#### Data lines

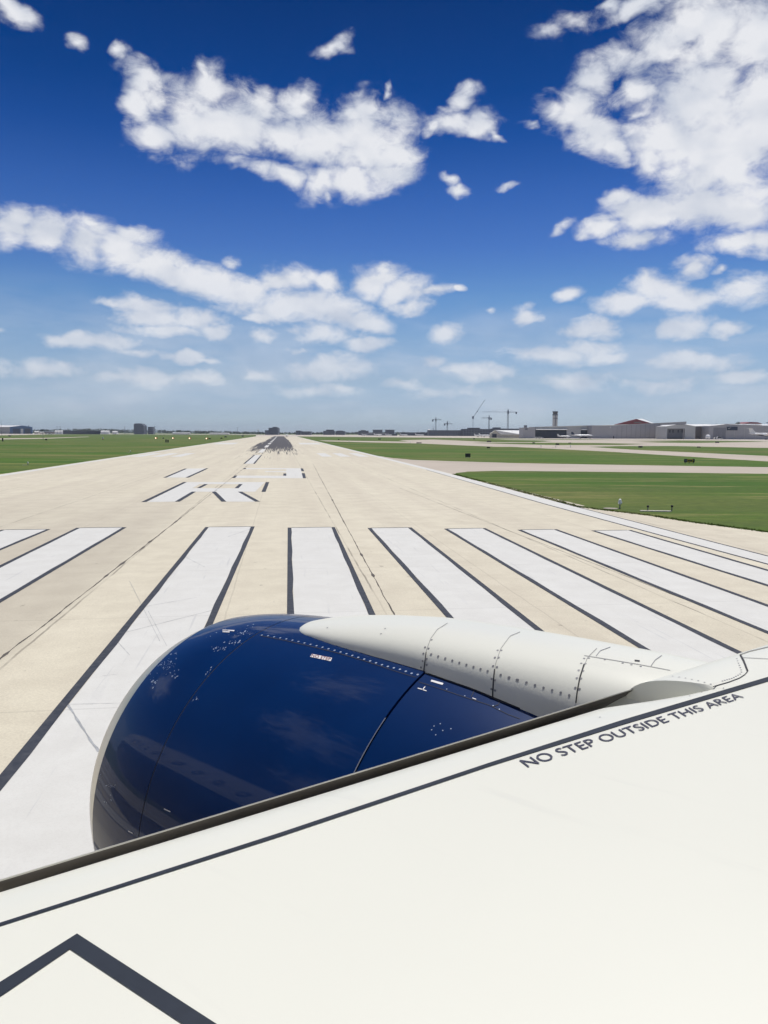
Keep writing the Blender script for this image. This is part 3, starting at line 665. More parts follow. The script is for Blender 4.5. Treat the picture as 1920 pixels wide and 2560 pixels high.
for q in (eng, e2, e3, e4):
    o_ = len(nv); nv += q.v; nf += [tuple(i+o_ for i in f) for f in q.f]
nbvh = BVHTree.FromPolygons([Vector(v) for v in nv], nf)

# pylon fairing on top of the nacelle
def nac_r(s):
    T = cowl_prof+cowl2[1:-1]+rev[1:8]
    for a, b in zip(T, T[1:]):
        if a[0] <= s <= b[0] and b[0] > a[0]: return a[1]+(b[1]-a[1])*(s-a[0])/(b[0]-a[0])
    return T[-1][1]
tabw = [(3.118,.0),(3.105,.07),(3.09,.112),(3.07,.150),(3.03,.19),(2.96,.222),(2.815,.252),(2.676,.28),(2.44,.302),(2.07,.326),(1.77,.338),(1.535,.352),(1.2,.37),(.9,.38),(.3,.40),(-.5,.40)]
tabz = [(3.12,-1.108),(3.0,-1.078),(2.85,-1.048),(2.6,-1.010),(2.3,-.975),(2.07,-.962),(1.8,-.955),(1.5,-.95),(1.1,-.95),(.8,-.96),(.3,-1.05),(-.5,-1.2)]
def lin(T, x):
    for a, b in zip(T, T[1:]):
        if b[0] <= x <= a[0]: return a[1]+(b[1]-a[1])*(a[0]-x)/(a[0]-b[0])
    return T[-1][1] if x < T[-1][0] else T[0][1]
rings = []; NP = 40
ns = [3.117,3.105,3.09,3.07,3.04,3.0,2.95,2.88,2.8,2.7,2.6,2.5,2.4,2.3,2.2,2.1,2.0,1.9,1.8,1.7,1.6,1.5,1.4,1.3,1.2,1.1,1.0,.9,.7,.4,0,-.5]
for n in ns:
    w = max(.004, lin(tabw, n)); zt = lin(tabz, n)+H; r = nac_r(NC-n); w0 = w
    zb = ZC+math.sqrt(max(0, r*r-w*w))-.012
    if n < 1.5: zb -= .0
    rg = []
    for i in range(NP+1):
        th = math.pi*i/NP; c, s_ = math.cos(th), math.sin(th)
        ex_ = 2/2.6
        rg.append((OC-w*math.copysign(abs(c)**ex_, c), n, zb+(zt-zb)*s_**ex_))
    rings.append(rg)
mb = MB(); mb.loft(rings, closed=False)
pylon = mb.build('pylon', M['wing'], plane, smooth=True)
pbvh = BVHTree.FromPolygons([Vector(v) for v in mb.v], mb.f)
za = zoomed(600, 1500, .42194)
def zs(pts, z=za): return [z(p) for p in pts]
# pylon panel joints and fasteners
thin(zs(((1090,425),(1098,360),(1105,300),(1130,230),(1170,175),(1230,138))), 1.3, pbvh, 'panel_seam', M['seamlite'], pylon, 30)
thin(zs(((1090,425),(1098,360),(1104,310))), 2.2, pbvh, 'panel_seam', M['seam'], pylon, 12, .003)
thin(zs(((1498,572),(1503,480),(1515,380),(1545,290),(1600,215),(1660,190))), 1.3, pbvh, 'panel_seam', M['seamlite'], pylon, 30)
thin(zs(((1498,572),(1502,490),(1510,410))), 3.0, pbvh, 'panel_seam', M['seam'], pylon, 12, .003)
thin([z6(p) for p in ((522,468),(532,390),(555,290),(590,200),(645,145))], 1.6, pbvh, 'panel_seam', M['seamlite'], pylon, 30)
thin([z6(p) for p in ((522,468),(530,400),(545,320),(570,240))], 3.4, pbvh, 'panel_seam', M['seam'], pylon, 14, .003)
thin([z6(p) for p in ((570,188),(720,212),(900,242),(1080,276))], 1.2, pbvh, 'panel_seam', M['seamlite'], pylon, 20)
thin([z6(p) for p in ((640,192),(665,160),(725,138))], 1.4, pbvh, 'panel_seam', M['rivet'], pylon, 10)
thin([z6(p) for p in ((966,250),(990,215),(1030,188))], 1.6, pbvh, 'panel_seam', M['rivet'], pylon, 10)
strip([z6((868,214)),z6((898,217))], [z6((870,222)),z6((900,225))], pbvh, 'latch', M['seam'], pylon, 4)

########
#### Data lines

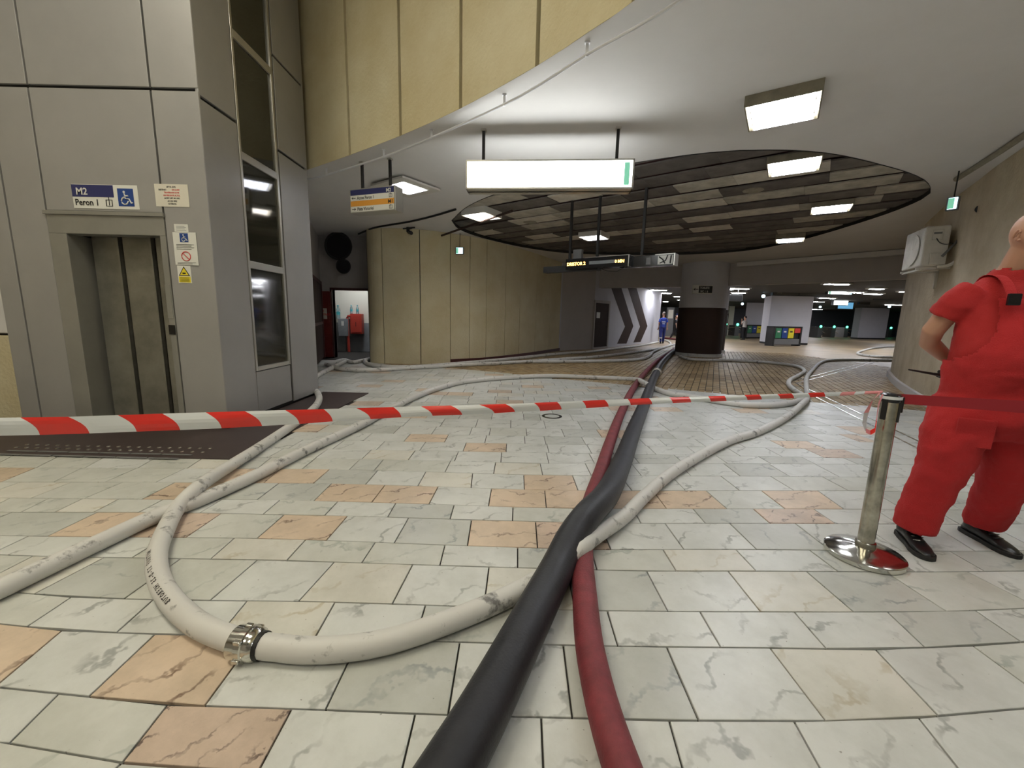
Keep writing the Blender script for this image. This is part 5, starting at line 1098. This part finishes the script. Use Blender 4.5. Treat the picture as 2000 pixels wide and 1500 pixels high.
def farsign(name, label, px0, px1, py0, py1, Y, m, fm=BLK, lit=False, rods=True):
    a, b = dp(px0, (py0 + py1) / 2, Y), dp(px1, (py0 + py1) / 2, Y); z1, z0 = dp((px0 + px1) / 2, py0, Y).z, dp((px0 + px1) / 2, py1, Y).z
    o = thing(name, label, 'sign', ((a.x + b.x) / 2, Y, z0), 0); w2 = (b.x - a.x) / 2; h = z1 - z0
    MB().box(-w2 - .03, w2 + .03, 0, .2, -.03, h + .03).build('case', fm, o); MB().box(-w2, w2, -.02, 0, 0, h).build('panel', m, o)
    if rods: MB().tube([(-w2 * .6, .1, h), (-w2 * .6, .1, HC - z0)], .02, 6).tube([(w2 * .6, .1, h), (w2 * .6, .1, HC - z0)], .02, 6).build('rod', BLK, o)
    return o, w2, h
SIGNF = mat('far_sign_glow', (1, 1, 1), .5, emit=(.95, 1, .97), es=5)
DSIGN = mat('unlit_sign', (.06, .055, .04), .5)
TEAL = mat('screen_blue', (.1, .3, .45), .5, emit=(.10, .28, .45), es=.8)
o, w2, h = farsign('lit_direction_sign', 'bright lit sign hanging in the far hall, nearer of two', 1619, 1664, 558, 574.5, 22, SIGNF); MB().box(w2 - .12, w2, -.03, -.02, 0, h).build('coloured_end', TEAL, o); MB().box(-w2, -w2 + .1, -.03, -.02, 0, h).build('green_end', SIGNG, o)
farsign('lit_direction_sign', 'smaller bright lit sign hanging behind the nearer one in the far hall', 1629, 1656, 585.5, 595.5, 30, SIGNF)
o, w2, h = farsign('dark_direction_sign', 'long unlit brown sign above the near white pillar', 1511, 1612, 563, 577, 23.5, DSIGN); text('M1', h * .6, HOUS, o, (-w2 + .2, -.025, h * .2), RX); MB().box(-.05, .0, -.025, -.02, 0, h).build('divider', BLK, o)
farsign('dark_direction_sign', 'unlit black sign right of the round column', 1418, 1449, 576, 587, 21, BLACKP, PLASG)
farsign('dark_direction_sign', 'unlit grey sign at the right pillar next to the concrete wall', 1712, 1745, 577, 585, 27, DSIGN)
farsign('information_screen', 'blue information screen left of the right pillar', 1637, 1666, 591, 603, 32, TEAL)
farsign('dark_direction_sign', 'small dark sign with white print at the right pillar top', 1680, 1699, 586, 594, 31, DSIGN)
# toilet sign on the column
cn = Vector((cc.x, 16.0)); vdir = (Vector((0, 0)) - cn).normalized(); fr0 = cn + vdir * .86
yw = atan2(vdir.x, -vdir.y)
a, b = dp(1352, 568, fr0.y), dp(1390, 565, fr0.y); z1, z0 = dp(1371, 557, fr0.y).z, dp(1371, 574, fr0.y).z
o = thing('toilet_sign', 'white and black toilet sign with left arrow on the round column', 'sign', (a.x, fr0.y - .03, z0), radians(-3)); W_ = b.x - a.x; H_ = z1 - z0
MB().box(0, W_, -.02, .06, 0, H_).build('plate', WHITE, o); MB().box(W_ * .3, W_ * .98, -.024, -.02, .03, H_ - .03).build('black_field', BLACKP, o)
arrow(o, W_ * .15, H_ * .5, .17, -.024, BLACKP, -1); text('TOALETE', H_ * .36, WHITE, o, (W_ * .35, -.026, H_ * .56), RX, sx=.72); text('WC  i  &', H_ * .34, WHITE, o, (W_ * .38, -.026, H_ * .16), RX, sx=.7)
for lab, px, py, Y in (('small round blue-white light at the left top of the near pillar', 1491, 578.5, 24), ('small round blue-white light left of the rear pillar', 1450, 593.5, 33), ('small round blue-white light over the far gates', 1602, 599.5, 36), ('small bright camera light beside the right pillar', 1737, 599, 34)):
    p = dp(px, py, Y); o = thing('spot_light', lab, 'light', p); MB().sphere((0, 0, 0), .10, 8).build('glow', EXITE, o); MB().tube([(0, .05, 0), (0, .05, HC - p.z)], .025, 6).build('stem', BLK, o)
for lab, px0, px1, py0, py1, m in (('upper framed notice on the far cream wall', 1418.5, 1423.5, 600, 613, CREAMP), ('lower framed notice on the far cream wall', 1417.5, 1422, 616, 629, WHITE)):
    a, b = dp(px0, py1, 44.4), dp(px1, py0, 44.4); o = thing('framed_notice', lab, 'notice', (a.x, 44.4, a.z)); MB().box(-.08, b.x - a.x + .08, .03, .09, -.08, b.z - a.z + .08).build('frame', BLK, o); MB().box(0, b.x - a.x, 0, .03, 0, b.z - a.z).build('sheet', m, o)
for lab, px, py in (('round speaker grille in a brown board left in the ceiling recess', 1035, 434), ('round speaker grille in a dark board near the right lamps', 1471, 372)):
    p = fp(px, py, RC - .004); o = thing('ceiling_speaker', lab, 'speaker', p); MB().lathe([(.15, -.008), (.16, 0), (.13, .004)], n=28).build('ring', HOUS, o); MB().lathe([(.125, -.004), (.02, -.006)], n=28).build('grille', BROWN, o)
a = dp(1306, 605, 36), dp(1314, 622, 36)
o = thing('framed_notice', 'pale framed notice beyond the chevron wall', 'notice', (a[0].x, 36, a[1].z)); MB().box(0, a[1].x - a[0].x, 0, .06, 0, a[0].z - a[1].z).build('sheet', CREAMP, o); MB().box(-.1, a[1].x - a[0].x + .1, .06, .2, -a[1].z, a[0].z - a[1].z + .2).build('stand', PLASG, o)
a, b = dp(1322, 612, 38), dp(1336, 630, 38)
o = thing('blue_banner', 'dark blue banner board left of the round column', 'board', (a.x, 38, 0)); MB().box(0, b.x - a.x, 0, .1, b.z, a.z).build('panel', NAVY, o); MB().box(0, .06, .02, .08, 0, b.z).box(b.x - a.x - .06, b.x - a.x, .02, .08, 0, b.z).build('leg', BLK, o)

########
#### Data lines

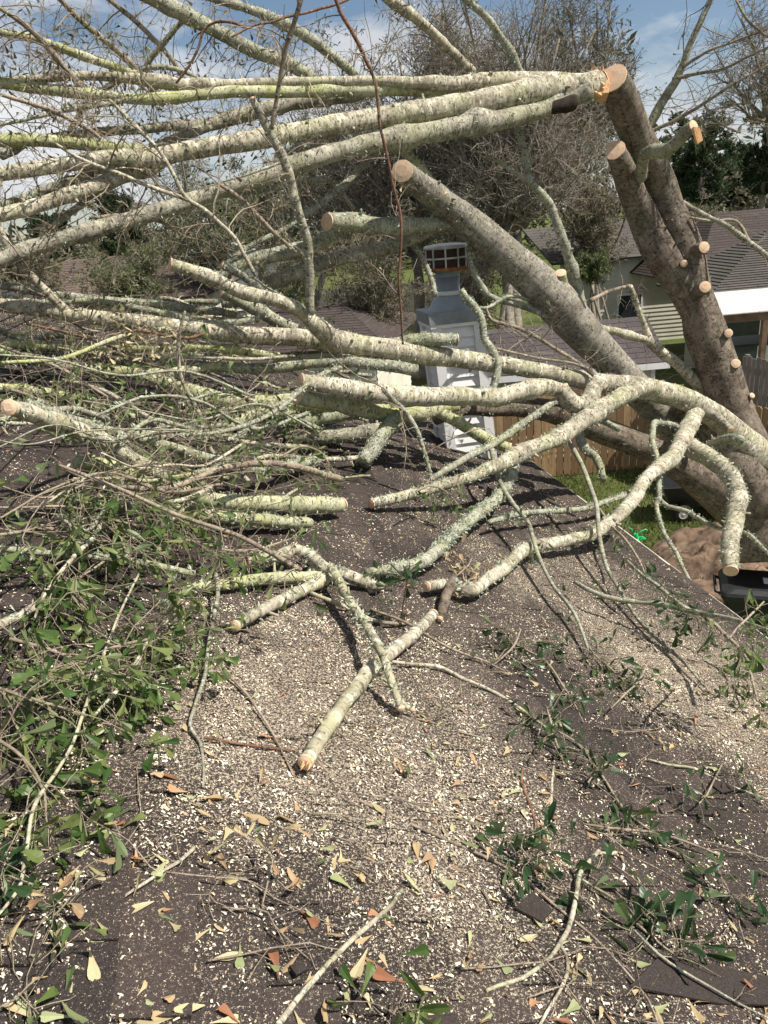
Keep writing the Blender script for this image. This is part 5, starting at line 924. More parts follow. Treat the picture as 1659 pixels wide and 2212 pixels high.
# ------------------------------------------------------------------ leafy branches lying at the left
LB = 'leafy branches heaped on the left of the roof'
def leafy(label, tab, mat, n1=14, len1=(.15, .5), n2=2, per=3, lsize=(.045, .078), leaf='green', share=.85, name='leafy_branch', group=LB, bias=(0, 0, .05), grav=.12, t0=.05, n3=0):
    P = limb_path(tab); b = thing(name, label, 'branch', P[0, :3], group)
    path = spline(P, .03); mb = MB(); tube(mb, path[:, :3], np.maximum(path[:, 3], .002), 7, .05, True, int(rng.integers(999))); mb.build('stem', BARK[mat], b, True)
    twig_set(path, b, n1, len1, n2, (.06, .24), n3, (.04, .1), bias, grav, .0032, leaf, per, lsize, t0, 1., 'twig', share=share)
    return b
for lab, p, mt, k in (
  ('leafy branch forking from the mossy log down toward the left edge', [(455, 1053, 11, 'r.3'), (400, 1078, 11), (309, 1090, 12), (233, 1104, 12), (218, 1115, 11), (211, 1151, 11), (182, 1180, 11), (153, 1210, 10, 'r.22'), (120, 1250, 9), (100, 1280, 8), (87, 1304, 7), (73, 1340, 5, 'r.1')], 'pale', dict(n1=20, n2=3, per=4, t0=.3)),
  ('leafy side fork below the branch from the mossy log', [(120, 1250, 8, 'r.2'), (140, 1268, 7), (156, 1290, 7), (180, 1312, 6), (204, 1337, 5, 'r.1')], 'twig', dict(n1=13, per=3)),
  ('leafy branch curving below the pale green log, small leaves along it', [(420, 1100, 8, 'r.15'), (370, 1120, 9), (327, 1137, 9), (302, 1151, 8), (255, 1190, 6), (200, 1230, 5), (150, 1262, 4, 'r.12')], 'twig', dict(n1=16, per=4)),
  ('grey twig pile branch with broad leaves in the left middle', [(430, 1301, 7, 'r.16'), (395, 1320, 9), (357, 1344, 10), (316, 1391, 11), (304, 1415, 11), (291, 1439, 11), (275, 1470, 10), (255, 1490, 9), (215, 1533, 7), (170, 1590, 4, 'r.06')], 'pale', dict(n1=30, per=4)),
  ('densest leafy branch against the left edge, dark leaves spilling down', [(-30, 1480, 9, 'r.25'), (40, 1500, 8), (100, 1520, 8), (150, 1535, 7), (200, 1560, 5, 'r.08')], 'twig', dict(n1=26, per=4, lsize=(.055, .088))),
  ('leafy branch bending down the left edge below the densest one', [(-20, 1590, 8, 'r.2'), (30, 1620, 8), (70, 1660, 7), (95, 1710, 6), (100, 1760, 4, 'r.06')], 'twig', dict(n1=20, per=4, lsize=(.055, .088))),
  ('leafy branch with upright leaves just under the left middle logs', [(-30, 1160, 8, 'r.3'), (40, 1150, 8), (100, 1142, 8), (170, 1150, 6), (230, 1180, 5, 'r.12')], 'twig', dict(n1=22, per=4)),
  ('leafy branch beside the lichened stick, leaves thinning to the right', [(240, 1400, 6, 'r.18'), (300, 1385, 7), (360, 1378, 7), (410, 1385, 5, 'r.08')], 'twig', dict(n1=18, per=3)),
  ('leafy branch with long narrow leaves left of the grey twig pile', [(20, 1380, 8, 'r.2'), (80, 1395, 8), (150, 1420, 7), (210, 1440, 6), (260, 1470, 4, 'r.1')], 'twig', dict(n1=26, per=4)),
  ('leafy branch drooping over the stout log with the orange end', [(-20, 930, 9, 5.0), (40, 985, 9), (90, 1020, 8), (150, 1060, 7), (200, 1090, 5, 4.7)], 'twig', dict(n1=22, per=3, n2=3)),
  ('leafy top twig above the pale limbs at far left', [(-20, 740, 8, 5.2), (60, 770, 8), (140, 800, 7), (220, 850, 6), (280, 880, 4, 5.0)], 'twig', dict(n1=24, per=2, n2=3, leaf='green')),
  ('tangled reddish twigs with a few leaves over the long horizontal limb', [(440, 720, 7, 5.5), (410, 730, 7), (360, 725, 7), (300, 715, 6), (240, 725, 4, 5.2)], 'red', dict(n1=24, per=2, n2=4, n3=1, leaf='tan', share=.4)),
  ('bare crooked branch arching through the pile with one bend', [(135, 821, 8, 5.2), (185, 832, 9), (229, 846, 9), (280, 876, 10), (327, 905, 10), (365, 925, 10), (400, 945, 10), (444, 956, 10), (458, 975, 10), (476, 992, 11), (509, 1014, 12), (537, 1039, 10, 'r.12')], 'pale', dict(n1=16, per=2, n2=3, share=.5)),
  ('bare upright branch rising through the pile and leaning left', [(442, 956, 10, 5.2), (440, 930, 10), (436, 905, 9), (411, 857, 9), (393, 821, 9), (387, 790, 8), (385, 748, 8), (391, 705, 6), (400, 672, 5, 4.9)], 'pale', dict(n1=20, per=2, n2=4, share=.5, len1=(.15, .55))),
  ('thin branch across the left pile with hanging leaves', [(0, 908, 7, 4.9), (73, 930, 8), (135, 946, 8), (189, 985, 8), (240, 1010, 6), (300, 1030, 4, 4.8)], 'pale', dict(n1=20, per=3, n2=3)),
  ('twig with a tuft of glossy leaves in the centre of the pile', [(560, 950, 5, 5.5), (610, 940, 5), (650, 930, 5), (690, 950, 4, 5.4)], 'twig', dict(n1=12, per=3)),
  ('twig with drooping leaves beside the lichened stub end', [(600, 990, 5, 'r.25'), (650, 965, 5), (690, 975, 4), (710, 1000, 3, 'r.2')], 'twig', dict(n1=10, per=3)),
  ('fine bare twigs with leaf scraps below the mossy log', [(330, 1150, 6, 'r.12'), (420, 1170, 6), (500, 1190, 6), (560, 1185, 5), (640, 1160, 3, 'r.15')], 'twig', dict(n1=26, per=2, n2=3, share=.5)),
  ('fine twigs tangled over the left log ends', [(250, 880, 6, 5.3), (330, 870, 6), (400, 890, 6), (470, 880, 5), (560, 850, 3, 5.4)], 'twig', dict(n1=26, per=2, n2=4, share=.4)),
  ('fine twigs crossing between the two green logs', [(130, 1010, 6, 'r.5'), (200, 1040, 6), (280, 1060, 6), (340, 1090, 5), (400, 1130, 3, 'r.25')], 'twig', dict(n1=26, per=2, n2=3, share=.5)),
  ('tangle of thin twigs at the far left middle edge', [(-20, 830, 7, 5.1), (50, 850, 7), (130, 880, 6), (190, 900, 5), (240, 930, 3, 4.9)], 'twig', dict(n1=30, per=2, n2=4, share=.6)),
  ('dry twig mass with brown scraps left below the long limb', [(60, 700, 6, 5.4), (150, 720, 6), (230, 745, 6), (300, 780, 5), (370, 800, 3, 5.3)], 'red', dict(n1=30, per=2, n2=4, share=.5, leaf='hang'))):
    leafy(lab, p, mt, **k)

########

Copy each line of the listing that holds the word "This".

Keep writing the Blender script for this image. This is part 3, starting at line 665. More parts follow. The script is for Blender 4.5. Treat the picture as 1920 pixels wide and 2560 pixels high.
Keep writing the Blender script for this image. This is part 5, starting at line 1098. This part finishes the script. Use Blender 4.5. Treat the picture as 2000 pixels wide and 1500 pixels high.
Keep writing the Blender script for this image. This is part 5, starting at line 924. More parts follow. Treat the picture as 1659 pixels wide and 2212 pixels high.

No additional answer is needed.